Thirty months, two and a half years. I know I keep saying that Ingrid is growing up, and of course it’s hardly news because that’s what all children do, but really I keep noticing how quickly she matures. The patterns of her movement, her facial expressions, all look more like those of an adult than those of a baby.

Life continues on a generally contented, positive path. No major upsets or mood swings. The only thing causing friction is boredom. It is becoming clearer all the time that Ingrid is a social creature, extroverted unlike both me and Eric, and loves to have people around her. She is happy at nursery, happy when we have guests or are visiting other people or at playgroup – and bored and clingy when it’s just the two of us at home.

When we spent the afternoon with Julia (her friend from nursery who lives across the street) and her sister, they played together with her toy kitchen and her balloons and the doll stroller, ran around, chased each other to the bedroom where they jumped up and down on the bed… full of energy.

On a normal weekday evening, on the other hand, Ingrid spends some time watching a movie, ideally with me keeping her company, then some time in the kitchen watching me prepare dinner or do the dishes, and then we read some. Perhaps we play a bit, together. She is totally not interested in playing with her toys on her own. For a while she enjoyed a computer game for small children, where she could make things happen by moving the mouse, but after a few weeks she lost interest, and the only thing she kept coming back to was a letter-matching game. She’s barely even interested in painting: several times now she’s told me she wants to paint, only to give up after a short while, and then spent more time washing up afterwards than she spent painting.

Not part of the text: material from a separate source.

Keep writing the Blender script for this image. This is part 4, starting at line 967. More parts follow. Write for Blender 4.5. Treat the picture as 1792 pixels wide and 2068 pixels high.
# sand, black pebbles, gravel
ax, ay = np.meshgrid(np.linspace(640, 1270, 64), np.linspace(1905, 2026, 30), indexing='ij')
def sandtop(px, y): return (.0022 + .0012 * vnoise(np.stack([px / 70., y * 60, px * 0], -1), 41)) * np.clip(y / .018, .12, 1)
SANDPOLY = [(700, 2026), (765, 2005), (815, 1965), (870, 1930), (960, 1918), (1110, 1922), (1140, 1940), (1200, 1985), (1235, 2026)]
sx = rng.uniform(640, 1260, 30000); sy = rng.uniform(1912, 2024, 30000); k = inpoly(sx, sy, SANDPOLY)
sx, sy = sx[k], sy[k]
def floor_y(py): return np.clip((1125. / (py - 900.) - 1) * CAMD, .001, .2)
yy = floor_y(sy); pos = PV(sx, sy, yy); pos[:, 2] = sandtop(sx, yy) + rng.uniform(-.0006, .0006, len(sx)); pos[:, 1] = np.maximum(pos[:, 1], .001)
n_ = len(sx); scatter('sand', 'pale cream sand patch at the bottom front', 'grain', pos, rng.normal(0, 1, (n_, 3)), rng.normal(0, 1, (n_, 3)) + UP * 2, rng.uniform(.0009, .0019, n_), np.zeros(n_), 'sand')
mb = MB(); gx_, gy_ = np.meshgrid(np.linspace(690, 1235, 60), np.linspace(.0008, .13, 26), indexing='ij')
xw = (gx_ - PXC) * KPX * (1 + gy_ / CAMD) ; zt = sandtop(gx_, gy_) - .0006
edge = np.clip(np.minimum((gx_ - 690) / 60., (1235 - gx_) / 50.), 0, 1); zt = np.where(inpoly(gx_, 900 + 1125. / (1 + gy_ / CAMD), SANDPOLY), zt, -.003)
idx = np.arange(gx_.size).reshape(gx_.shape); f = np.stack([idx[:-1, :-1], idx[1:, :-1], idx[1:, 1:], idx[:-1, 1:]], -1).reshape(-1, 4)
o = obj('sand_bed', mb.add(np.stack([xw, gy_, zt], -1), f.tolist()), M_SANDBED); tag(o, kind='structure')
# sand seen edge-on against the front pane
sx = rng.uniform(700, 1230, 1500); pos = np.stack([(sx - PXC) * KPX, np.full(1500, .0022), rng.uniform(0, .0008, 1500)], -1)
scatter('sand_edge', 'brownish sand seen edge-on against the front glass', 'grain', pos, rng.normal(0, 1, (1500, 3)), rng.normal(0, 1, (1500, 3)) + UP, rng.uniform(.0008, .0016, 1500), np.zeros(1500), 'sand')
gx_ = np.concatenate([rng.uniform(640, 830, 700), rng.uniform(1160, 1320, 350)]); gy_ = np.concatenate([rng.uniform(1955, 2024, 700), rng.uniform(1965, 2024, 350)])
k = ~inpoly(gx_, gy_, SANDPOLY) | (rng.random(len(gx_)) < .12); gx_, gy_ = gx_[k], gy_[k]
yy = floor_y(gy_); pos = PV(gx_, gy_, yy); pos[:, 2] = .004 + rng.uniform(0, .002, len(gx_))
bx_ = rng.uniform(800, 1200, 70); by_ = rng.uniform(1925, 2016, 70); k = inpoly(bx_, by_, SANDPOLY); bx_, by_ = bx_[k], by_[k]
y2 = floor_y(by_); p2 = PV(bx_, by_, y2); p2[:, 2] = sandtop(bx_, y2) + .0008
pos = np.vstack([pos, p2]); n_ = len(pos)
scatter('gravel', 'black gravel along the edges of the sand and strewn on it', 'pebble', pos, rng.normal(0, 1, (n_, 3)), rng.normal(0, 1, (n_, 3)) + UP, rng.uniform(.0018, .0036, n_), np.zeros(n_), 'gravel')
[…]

For doing “real” stuff is fun. Ingrid enjoyed planting bulbs and spreading fresh soil together with me. Now that it is warm outside, we go out to water the flowers, too. She’s getting good at pouring things: not just from the watering can (which doesn’t require much control, after all) but also pouring juice into her glass or cream into the saucepan. If the food is relatively solid, she’s sometimes served her own food, climbed down from the stepstool and carried her plate to the table, all on her own. With some guidance she can pour “one, two, three” measures of water into a pot, or a pinch of salt that I’ve poured onto her hand. And of course she can cut all sorts of bags and packaging, as well as herbs. Too bad all the veggies we eat tend to be crisp and crunchy and hard to cut, otherwise she could start practicing with a knife, too.

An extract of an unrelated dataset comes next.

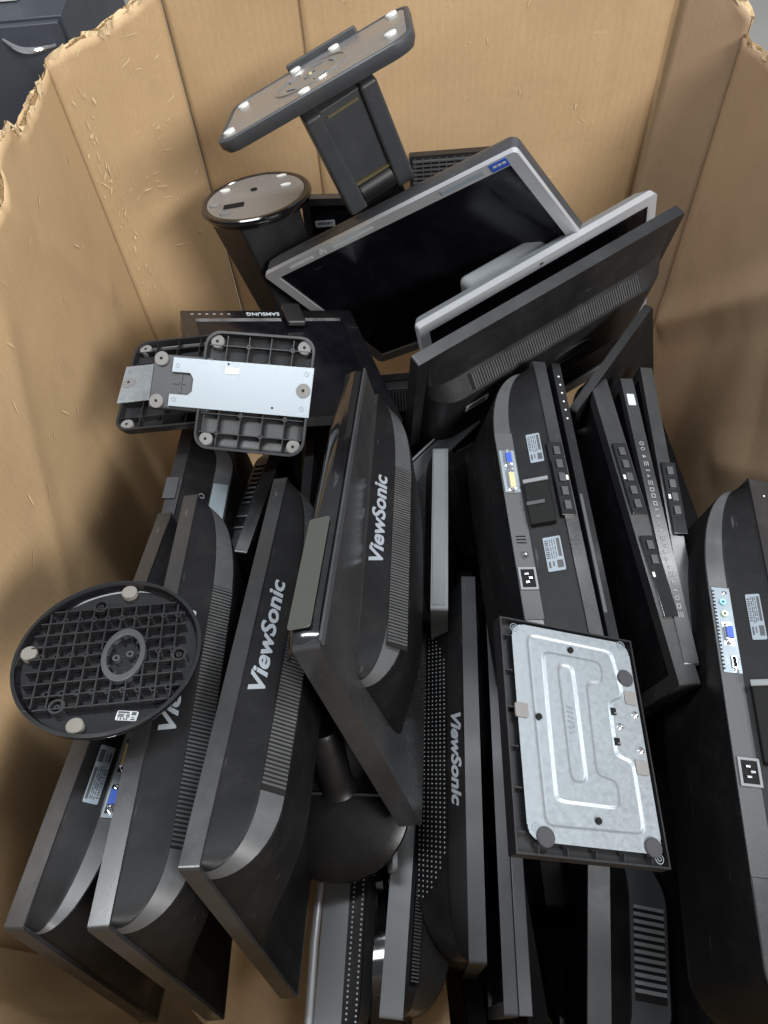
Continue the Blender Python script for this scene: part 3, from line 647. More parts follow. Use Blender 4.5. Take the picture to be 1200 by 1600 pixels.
root, w, h, t, face, ln = monitor('L', 'black monitor with large dark glossy screen facing left, beside the printed symbols', mf='frame', bw=0.02, mscreen='gloss', shell=dict(p1=(0.02, 0.008), p2=(0.05, 0.012), yb=-0.05, aL=0.05, aR=0.05))
button_row(root, w, h, -0.06, 5)
button_row(root, w, h, 0.10, 2)
root, w, h, t, face, ln = monitor('M', 'black monitor with a long row of white printed symbols on its edge', mf='frame')
mm = frame((0, h / 2 + 0.0008, -0.010), (-1, 0, 0), (0, 0, -1))
sy = MB(); st = 0
x = -w / 2 + 0.07
k = 0
while x < w / 2 - 0.12:
    kind = rnd.choice(['ring', 'box', 'tri', 'bar', 'ring', 'bars']); s_ = rnd.uniform(0.0022, 0.0038); q = len(sy.v)
    if kind == 'ring': sy.ring(s_, s_ * 0.62, 0, 0.0004, 18, (x, 0, 0))
    elif kind == 'box': sy.add(*frame_plate(s_, s_ * 0.9, s_ * 0.6, s_ * 0.5, 0.0004)); sy.v[q:] = [(a + x, b, c) for a, b, c in sy.v[q:]]
    elif kind == 'tri': sy.prism([(x - s_, -s_), (x + s_, -s_), (x, s_)], 0, 0.0004)
    elif kind == 'bar': sy.box(x - 0.001, x + 0.001, -s_, s_, 0, 0.0004)
    else:
        for d in (-1, 0, 1): sy.box(x - 0.004, x + 0.004, d * 0.0028 - 0.0006, d * 0.0028 + 0.0006, 0, 0.0004)
    x += rnd.uniform(0.0095, 0.014); k += 1
sy.xf(mm).build('printed_symbols', M['faint'], root, smooth=0)
sticker(root, frame((-w / 2 + 0.045, h / 2 + 0.0004, -0.010), (-1, 0, 0), (0, 0, -1)), 0.022, 0.012, 'label', lines=2)
root, w, h, t, face, ln = monitor('N', 'black monitor nearest the right box wall, plain dark edge behind the printed symbols', mf='frame', shell=dict(p1=(0.02, 0.01), p2=(0.05, 0.02), yb=-0.05, aL=0.04, aR=0.04))
button_row(root, w, h, 0.02, 4)
root, w, h, t, face, ln = monitor('L2', 'flat black monitor slanting up to the right wall in front of torn cardboard', mf='blackd')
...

When we do play, our games tend to be small, random ones, things that we do on a whim, enjoy, and then occasionally come back to. Me pushing her over while she’s standing on the bed, which then evolves to her falling over when I barely poke her with a finger, and finally when I just point at her. Or word games: I say “ni ni ni… nina!” and she says “to to to… tool!” or “em em em… emme!”. Games with rules, where we are both supposed to do things a certain way, over and over again. But I’ve also noticed pretend play, when she picks up some invisible thing and tells me it’s peas or milk or some other thing I need to eat.

Rules are important. Rules are good, because it is easier for her to understand and accept a rule, than to accept daily negotiation. No shoes outside the hall. Teeth must be brushed every evening. Three small pieces or one large piece of candy in the afternoon when we get home, and then no more.

Speaking of candy, Ingrid has now learned to like ice cream, too. Until recently she’s enjoyed the taste but not the coldness. While we had to have rules about candy, we’ve never had to think about ice cream, because she just wasn’t interested. But now she takes tiny spoonfuls and actually eats them, and wants more. Other foods she likes just now: bell peppers, Kalles Kaviar (both long-time favourites), prunes, dates, peas, boiled eggs, bread dipped in soup.

She has learned about milk moustaches and found the concept so funny that she insists on drinking her yoghurt instead of eating it with a spoon, just so she can then show off her yoghurt moustache. Milk, by the way, becomes “coffee” when there is a spoon in the glass while she’s drinking from it.

Some practical stuff to finish this post off – less interesting to read now, but I think I will find this useful later on. Ingrid can now put on most clothes on her own, although trousers often end up backwards and shoes sometimes go on the wrong foot, and the sleeves on tight tops are difficult. On the other hand, she can manage gloves without any help at all.

Potty accidents still happen, but nowadays we almost always make it to the potty in time to catch the pee. With poo, unfortunately, making it to the potty is still the exception rather than the norm. But on the whole I have enough confidence in her potty skills to leave nappies off even when we’re going out on a longer trip, and just take the potty with us. (She doesn’t like big toilets.)

No change in sleeping habits since I reintroduced a fixed-ish bedtime. We start our evening routine around 8: brush the teeth, get a nappy on, choose a book, go to bed, maybe put the pyjamas on or maybe keep the t-shirt, read the book, fall asleep while I sit by the side of the bed. Asleep by 9, most days. Never wakes at night, now, but starts to get restless around 6 in the morning. At that point she sleepily rolls closer to me and puts a hand or a foot somewhere on my body, and goes back to sleep.